His collection of black and white shots of American billboards, stands, and curios, titled with little more than the place and date ranging from 1962 to 1989, is certainly not the work of an idiot. With instinctive, almost gleeful detail, you take an image like Newark, New Jersey, 1962 and Friedlander slaps you with three details. There’s the composition: the splitting of foregrounds, contrasting paisley and chequered textures, then the relaxed human bodies folded under an arrow slanting nowhere. There’s their naturalism, their lack of eye contact, a single woman engaged, almost smoking, she’s talking so fast. One gets the feeling Friedlander is hardly seen. Is hardly observable when he snaps. Invisible. And what’s wrapped these figures together so perfectly? An advert for photos.

Newark, 1962

America is a commercial soul, even half a century ago. Friedlander loves that landscape of signs, a place where adverts can become a command. Even, like in Arkansas, 1961, when they become so ineffective they’re meaninglessly funny. Drapes fall over a boarded-up shop window like curtains, the glass just another commercial, and the word ‘FURNITURE’ layered over newspaper rags. Advertisements within advertisements, pointing at nothing. WILD IN THE COUNTRY flashes beneath it. It’s the only label for such a grand failure.

Colours are the great shortcut of the adman but here, in black and white, Friedlander untangles America’s signs with such a clear, almost surgical, fondness. Even if you’ve never seen them, it’s hard not to be nostalgic for the hand-painted messages. Like the same simple words painted across the window in Newhaven, Connecticut, 1980, who couldn’t want that kind of pizza? So then why is it so creepy, so unnerving, when we see SIGNS again, this time written in a shadowy car in Florida, 1963? It can’t just be proximity to Florida that triggers the heebie jeebies. It has to be the off-kilter cursive lettering. The triangular background. The very fact that the sign for signs feels like a bad omen. Something ugly. Too obvious. Wrong.

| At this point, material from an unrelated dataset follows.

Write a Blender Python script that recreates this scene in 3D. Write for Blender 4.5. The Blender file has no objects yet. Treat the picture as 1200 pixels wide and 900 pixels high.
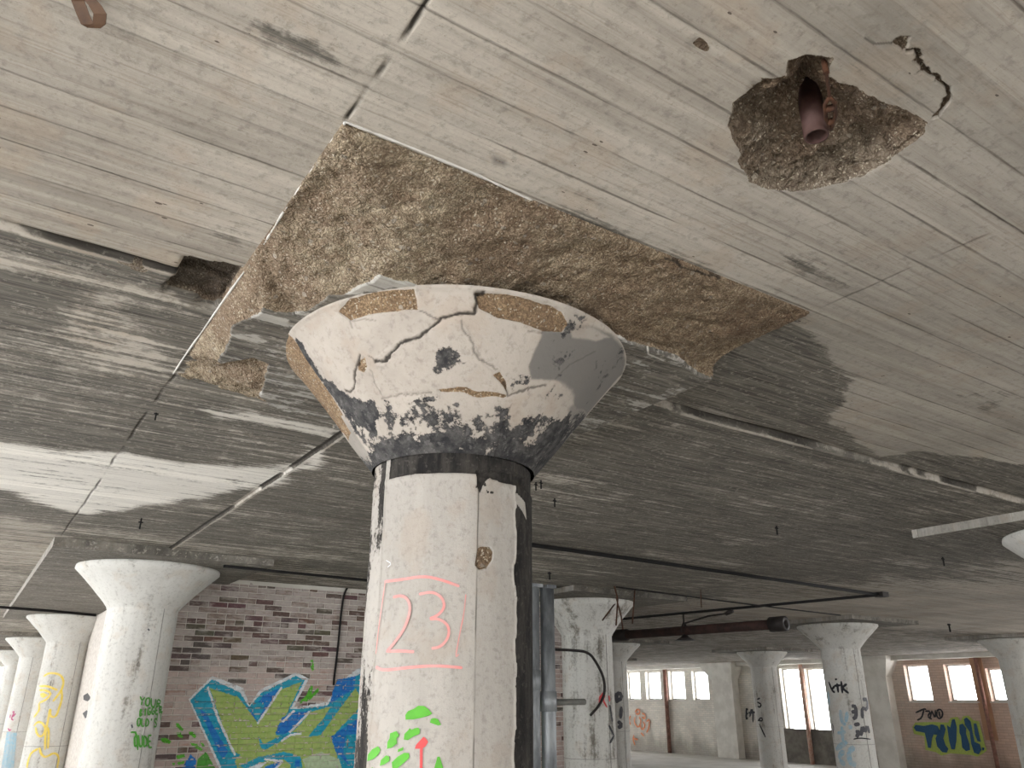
import bpy, bmesh, math, random
import numpy as np
from mathutils import Vector, Matrix
from mathutils.geometry import tessellate_polygon
random.seed(7); rng = np.random.RandomState(7)
S = bpy.context.scene; COL = S.collection
G = 1.2                      # unit: height of the slab above the lens
CAM_Z = 1.90; H = CAM_Z + G  # lens height, slab height
# ------------------------------------------------------------------ camera
ya, pi_, ro = math.radians(-33.7625), math.radians(111.9308), math.radians(.15837)
ROT = Matrix.Rotation(ya, 3, 'Z') @ Matrix.Rotation(pi_, 3, 'X') @ Matrix.Rotation(ro, 3, 'Z')
F = 913.27
cd = bpy.data.cameras.new('camera'); cam = bpy.data.objects.new('camera', cd); COL.objects.link(cam)
cd.sensor_width = 36; cd.lens = F/1200*36; cd.clip_end = 300; cd.clip_start = .02
cam.matrix_world = Matrix.Translation((0, 0, CAM_Z)) @ ROT.to_4x4()
S.camera = cam
# ------------------------------------------------------------------ world, exposure
SKY = 12.5
W = bpy.data.worlds.new('world'); S.world = W; W.use_nodes = True
wn = W.node_tree; wn.nodes['Background'].inputs[0].default_value = (.98, .985, 1, 1); wn.nodes['Background'].inputs[1].default_value = SKY
S.view_settings.view_transform = 'Standard'; S.view_settings.look = 'None'; S.view_settings.gamma = 1
S.view_settings.exposure = 0.0; S.view_settings.use_curve_mapping = False
S.cycles.use_denoising = True; S.cycles.max_bounces = 10; S.cycles.diffuse_bounces = 6; S.cycles.sample_clamp_indirect = 8
S.cycles.use_adaptive_sampling = False

# room extents (metres)
XL, XR, YF, YB = -4.6, 19.1*G, -5.0, 28*G
def portal(loc, rot, sx, sy):
    l = bpy.data.lights.new('window_light', 'AREA'); l.shape = 'RECTANGLE'; l.size = sx; l.size_y = sy
    l.cycles.is_portal = True
    o = bpy.data.objects.new('window_light', l); COL.objects.link(o); o.location = loc; o.rotation_euler = rot
# openings of the walls outside the picture: (from, to) along the wall, sill, head
LEFT_OPEN = [(y, y+4.2) for y in np.arange(-4.5, 31, 5.82)]
FRONT_OPEN = [(-3.9, -1.3)]+[(x, x+1.7) for x in np.arange(6.6, 22, 5.0)]
BACK_OPEN = [(x, x+4.2) for x in np.arange(-4.2, 20, 5.4)]
for a, b in LEFT_OPEN: portal((XL, (a+b)/2, 1.9), (0, math.radians(-90), 0), 1.9, b-a)
for a, b in FRONT_OPEN: portal(((a+b)/2, YF, 1.9), (math.radians(90), 0, 0), b-a, 1.9)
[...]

People exist within and around Friedlander’s signs. They are shaped by it, they are amused by it. They are framed by it.

Friedlander is never removed from his photographs. He is always reacting to this world. Rapid City, South Dakota (1969) sees his car at a desert end with a stop sign. Framed in the rear mirror, Friedlander’s watery eyes are as reptilian as the dinosaur blocked out ahead. You can feel the sun there. The heat. I don’t think for a second Friedlander obeyed that sign’s command. But I do think that was his best shot that day.

And I can’t imagine Friedlander, in Nashville, 1968, ever ignoring that little window with Soul Brother as he walked past. He’s in that photo too: another black silhouette on the window. People exist within and around Friedlander’s signs. They are shaped by it, they are amused by it. They are framed by it.

Footnote

The Fraenkel Gallery published Lee Friedlander: SIGNS, a 112-page hardcover book collecting 144 photographs made in New York and other places across the USA, and features self-portraits, street photographs, and work from series including The American Monument and America by Car, among others. Illegible or plainspoken, crude or whimsical, Friedlander’s signs are an unselfconscious portrait of modern life.